When teams align around outcomes, they avoid blame culture: “That’s their responsibility, not mine.”

Instead, they rally around a shared goal: delivering a service that meets user needs.

A Simple Lens to Understand the Three Roles

A helpful way to think about the relationship between these roles is through three core activities:

Do the right thing

Do things right

Get better every day

Each role contributes differently, but they must operate together.

Service Managers and Product Managers focus heavily on understanding needs, shaping the service, and ensuring the right problems are solved.

The team builds those needs in the right way.

Delivery Managers (or Agile Coaches) enable continuous improvement—helping the team become more effective every day.

The intersection of these perspectives is what leads to successful products and healthy teams.

Why Confusion Happens

In practice, boundaries blur because:

All three roles care about outcomes.

All three interact with stakeholders and users.

All three influence delivery decisions.

Without shared understanding, this overlap can feel like interference rather than collaboration.

But the overlap is intentional, it is where value is created.

Practical Steps to Avoid Role Tension

A few simple activities at the start of a project can prevent many of these issues.

1. Align on Outcomes and Impact

Hold a session to define:

What success looks like for the service

What user outcomes matter most

How value will be measured

This ensures everyone is solving the same problem.

2. Agree Ways of Working

This sounds basic, but it is powerful.
Discuss expectations such as:

Team availability and working patterns

Communication preferences

Decision-making approaches

These conversations build empathy and trust early.

3. Run a “Definition of Done” Workshop

Map the lifecycle of a story from idea to delivery.
This creates transparency about:

Who contributes where

What quality means

When work is truly complete

Make this visible to the whole team.

4. Clarify Expectations Between the Three Roles

Have a dedicated conversation between the Product Manager, Service Manager, and Delivery Manager to define how they will collaborate to achieve outcomes.
Share this agreement openly with the team.

The Result: Shared Responsibility, Not Silos

These steps strengthen collaboration and create shared ownership.
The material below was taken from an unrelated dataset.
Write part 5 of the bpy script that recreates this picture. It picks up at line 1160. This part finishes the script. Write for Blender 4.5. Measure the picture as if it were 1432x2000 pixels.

Teams can then explore multiple solutions and identify the “sweet spots” that maximise value.

In one project I worked on, the multidisciplinary team, including the Service Manager, User Researcher, and others, operated with this shared mindset. Together, we delivered services such as Help Refugees and a supporting caseworking tool at pace while meeting real user needs.

Final Thought

Successful delivery does not come from protecting roles, it comes from blending perspectives around a common purpose.

When Product, Service, and Delivery leadership align on outcomes, teams move faster, learn continuously, and deliver services that genuinely work for users.